Ada tulisan menarik di Kompasiana (28/9/2021) yang ditulis Adolf Isaac Deda. Isinya lebih kurang tentang orang yang punya mobil tapi meminjam uang ke orang yang hanya punya motor.
Masalahnya, orang yang punya mobil ini ketika ditagih utangnya, tidak langsung membayar sesuai yang disepakati sebelumnya.
Padahal, logikanya, mereka yang punya mobil adalah orang yang kehidupannya relatif mapan, sehingga kalaupun berutang, tidak akan sulit mengembalikannya.
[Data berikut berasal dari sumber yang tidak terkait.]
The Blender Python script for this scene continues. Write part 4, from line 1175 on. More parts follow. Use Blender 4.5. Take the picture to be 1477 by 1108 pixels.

Saya sendiri beberapa kali punya pengalaman agak mirip dengan cerita di atas.Â
Ada seseorang, yang sebetulnya masih terhitung kerabat jauh saya, yang meminjam uang dengan janji satu bulan lagi akan dikembalikan.
Secara kasatmata, orang yang meminjam ke saya itu, sebut saja namanya Kasman, lebih kaya ketimbang saya.
Betapa tidak, rumahnya lebih bagus, mobilnya ada dua buah dengan tahun yang lebih baru. Sedangkan saya hanya punya satu, itupun usia mobilnya sudah 11 tahun.
Kasman juga punya dua rumah yang dikontrakkannya, sehingga ada tambahan pendapatannya, selain menerima uang pensiun bulanan.
Dulunya Kasman sempat menjadi pejabat level menengah si sebuah BUMN dan sudah dua tahun memasuki usia pensiun.
Yang agak mengganjal di hati saya adalah alasan Kasman meninjam uang. Ia perlu uang untuk membayar sekian orang tukang yang lagi membangun empat petak ruko.